Name: Martin Stiksel
Nationality: Austrian
Age: 33
Job title: Co-founder of Last.fm
Last.fm is the world's largest juke box, with more than 5m tracks available for anyone to listen to online. But it is more than that - if you log on and register it will create a unique music profile for you, enabling you to link up with your "musical soulmates" and recommending you tracks and artists based on your established music tastes.
Birth of the idea
"I'd been a DJ in Austria and moved to London in the late 1990s, because this is the city to be in if you are into music," says Stiksel. "Originally I teamed up with [fellow Last.fm co-founder] Felix Miller to create an online record label for unsigned bands. Musicians were able to upload music and get people to listen to it. We had some amazing music and we wanted to work out how to get these great bands to the people - how do you promote music that people know nothing about?"
Stiksel and Miller came up with the idea of building a profile of music taste, similar to the way in which Amazon recommends books to its users based on what they have previously looked for or bought, and in this way they could lead listeners to bands they might not otherwise have heard of. "This was back in 2002, and then we came across an article in the Guardian, which described Richard Jones's Audioscrobbler - basically he was creating software plugins that work with your media player to monitor what you listen to and then builds up an accurate music profile, which means that new suggestions can be made based on what you listen to, and what other people listen to who like the same bands as you. Richard was still at university, but we got the train down to Southampton and hired him to work for us before he had finished his degree."
Stiksel and Miller had been running Last.fm for about a year before recruiting Richard and had built up about 1,000 users. When they implemented his Audioscrobbler software the traffic shot up. "It was great to have more users, but we avoided any press coverage or publicity at that time because our servers just couldn't cope with the increase in traffic that this would provoke. Publicity was an enemy at that stage," Stiksel recalls. "The site was growing in popularity purely by being passed around music fans and by being picked up by bloggers, who were able to display their most recently listened to tracks on their blogs."
Growth of the company
In the early days Last.fm was a typical start-up, with the partners using savings and loans from their parents to fund the company. They weren't even able to pay proper salaries. Richard was living in a tent pitched on the office roof. "I then managed to convince a friend to lend me some more money and with an investment of £50,000 we got to one million users. That was enough to convince an angel investor to come on board in October 2005, which allowed us to improve our technical infrastructure so that we could support the increased volume of traffic on our site. Our initial revenue was coming from Google advertising and links to Amazon to sell music. We also really benefited from user donations in the early days. Once institutional investment arrived we scaled up the whole operation."
Buy out
Last year, the three founders sold the site to the US media giant CBS for £140m, making it the largest ever acquisition of a UK social networking company. The deal made the three co-founders multi-millionaires over night (they each received more than £19m). It's safe to say Richard is no longer sleeping on the office roof.

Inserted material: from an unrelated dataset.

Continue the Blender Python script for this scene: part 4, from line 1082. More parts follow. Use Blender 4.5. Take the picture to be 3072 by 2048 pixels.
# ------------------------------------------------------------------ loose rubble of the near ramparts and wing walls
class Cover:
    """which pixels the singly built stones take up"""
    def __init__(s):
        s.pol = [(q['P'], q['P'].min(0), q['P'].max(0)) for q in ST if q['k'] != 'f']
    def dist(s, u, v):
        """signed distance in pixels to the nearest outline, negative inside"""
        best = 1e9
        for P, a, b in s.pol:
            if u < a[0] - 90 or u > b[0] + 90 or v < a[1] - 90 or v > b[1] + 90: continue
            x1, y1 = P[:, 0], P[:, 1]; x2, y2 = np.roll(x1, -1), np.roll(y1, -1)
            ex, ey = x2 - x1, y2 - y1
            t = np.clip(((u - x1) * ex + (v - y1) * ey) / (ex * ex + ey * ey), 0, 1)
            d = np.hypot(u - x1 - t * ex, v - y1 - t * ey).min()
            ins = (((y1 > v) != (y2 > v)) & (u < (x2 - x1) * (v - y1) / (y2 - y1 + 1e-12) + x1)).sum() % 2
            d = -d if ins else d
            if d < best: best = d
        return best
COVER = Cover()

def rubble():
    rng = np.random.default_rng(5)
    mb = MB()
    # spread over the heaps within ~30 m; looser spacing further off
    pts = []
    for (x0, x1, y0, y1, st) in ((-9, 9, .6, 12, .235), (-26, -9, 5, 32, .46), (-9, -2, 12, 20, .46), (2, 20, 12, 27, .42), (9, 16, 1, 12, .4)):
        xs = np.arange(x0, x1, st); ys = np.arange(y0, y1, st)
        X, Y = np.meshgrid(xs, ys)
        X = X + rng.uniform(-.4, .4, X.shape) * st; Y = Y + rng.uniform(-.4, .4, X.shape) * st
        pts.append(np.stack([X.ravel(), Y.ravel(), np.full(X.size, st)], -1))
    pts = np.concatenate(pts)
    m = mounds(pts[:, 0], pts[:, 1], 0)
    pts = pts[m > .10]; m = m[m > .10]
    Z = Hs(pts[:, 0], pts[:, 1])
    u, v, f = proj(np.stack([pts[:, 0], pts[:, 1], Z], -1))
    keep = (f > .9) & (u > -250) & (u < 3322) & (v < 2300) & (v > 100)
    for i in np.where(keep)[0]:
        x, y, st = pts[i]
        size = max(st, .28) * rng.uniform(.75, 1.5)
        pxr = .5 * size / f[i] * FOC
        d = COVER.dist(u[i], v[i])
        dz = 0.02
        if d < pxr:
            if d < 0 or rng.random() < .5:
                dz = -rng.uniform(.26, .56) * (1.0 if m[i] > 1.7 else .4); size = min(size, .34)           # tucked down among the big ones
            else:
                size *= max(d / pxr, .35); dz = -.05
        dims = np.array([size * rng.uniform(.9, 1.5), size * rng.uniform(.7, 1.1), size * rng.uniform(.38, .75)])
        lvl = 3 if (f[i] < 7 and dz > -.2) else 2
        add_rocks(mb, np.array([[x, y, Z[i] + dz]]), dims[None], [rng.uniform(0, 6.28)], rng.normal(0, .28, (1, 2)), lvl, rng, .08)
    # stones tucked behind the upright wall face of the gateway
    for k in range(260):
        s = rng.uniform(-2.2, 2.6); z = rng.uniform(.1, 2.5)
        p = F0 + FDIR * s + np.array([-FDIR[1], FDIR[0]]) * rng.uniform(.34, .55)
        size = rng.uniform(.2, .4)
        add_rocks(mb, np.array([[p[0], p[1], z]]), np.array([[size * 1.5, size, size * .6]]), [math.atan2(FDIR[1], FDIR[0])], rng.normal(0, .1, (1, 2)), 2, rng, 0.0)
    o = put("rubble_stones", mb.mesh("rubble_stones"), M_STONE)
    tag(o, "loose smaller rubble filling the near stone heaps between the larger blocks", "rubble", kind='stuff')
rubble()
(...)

"We had acquisition requests from as early as 2005," Stiksel points out, "but we felt it was too early for us, that we hadn't yet achieved what we wanted to with the site. When CBS came along we really felt that that was the way forward. We saw eye-to-eye on our vision - that we can become the last place for music on the internet, a one-stop shop for music online. We wanted to be solidly set up to weather any storms that came our way. With CBS behind us we felt that we could achieve more. It helps to have someone big behind you showing you support, it gives other people confidence in you that they just don't have in a start-up."

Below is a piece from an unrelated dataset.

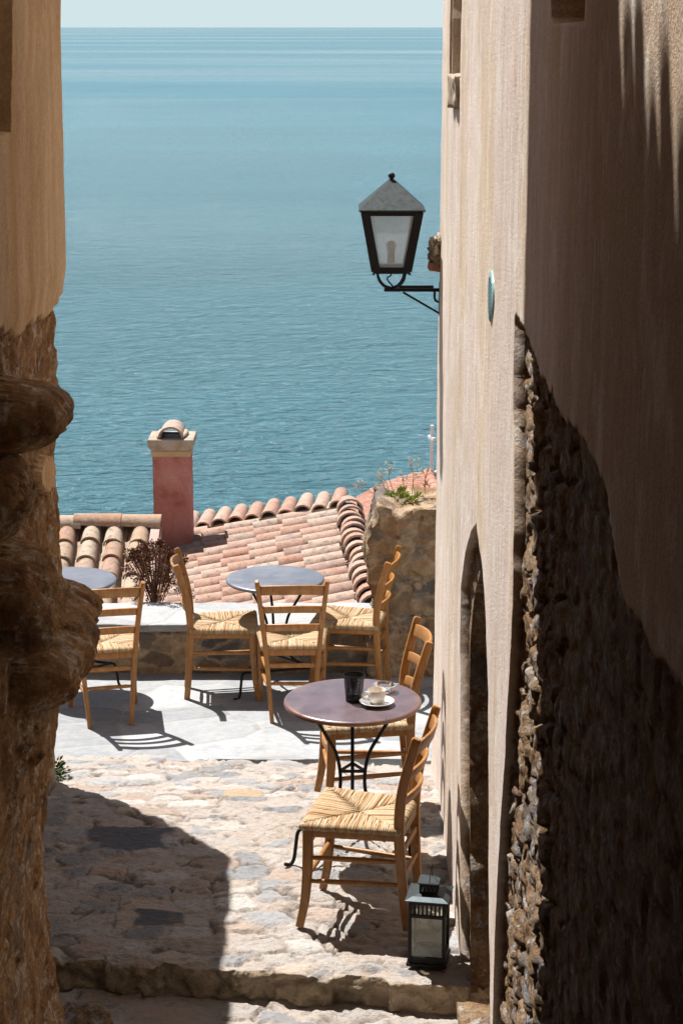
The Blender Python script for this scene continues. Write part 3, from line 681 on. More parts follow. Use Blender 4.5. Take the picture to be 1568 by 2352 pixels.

Since then, they have seen strong usage growth in all sectors. "We have been able to launch a couple of new services that we just didn't think we'd be capable of doing - such as the free on-demand service which allows listeners to play millions of tracks in their entirety. Contrary to stopping people from buying music, this has led to an increase of 66% of 'buy button' clicks, which shows that being able to listen to music [for free on Last.fm] sustains the industry rather than canabalising it."
The future
So what of the future? "Employees now feel much more secure than when we were a start-up and it is easier to hire people and to attract other business partners," Stiksel says. "Our offices have expanded and we now employ more than 80 staff.
"There was a real need for a great music site. YouTube was there for video but music didn't have a home. Last.fm is its home. Our mission is implicit in our name - we want to be the last place for music on the internet. We will continue to expand, there is so much to do."